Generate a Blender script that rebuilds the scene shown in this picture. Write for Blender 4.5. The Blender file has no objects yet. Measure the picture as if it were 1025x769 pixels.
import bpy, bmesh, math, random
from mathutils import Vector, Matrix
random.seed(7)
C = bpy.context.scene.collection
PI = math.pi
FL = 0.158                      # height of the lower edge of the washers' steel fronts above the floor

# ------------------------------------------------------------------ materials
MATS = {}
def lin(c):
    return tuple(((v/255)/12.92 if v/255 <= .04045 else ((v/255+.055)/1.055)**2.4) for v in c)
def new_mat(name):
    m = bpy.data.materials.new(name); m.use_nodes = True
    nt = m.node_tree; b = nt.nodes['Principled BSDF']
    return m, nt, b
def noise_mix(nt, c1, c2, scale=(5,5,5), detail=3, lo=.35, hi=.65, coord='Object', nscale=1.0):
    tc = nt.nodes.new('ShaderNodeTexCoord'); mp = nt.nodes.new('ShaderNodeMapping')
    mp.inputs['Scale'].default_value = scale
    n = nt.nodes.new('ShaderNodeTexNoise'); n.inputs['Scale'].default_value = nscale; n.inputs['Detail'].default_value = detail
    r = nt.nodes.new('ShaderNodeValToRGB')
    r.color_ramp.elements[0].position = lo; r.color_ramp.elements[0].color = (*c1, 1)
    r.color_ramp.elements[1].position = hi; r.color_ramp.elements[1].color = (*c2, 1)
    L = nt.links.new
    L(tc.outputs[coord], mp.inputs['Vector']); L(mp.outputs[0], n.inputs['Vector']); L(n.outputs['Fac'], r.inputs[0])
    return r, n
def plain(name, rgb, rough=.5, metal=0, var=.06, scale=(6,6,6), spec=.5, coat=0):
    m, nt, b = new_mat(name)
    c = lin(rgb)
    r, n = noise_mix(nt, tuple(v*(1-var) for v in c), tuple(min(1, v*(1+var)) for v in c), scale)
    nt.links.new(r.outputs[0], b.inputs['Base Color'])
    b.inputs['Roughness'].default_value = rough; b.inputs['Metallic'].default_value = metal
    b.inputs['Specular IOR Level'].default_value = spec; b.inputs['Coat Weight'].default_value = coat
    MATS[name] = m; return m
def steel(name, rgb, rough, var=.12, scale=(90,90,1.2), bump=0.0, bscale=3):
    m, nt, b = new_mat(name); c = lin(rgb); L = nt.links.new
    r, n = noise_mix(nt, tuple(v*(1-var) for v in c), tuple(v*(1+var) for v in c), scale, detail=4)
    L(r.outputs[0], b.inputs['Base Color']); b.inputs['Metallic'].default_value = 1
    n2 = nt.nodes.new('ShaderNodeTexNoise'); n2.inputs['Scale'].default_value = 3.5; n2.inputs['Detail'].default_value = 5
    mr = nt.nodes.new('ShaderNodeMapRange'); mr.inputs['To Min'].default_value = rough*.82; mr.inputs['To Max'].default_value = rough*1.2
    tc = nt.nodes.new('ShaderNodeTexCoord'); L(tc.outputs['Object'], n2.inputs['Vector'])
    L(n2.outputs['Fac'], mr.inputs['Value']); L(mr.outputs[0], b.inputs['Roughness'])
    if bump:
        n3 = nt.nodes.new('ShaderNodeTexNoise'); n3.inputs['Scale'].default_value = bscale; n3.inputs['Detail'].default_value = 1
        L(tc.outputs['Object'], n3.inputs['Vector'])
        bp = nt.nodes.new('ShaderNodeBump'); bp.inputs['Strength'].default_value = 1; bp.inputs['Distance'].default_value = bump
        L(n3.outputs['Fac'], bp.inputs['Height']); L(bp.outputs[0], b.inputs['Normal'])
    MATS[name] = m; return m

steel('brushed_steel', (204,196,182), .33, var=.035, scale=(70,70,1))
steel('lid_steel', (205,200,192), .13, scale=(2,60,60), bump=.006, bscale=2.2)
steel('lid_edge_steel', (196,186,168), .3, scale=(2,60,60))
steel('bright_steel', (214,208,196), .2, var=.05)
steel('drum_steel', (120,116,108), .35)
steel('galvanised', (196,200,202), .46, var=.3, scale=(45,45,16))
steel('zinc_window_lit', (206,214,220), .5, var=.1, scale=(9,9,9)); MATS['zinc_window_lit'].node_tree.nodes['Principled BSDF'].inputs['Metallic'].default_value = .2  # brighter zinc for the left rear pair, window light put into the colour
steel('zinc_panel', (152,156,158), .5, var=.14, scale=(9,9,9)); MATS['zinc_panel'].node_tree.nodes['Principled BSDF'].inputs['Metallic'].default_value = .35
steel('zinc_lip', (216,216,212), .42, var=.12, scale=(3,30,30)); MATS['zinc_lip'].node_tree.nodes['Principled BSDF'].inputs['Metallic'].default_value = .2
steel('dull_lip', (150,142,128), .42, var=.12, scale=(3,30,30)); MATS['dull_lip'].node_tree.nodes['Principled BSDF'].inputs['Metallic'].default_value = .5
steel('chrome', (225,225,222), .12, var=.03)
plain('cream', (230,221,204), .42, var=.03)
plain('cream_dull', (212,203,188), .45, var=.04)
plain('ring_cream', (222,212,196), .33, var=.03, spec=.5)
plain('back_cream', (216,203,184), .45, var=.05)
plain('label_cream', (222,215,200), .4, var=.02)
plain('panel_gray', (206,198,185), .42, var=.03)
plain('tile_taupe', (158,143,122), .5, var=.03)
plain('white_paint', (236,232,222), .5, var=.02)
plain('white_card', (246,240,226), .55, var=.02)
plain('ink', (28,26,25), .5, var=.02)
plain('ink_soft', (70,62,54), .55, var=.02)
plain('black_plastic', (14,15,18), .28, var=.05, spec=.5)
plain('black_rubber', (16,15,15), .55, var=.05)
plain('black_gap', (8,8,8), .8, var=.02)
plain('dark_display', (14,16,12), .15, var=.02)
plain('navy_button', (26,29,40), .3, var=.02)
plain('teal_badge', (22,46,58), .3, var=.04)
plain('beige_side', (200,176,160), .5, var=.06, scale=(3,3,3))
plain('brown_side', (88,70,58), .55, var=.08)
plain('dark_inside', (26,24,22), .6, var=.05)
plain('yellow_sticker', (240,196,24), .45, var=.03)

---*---

### Directions for this task
Above are lines of data; state how many of them contain the word "scene", with no other output.

### Problem solution
2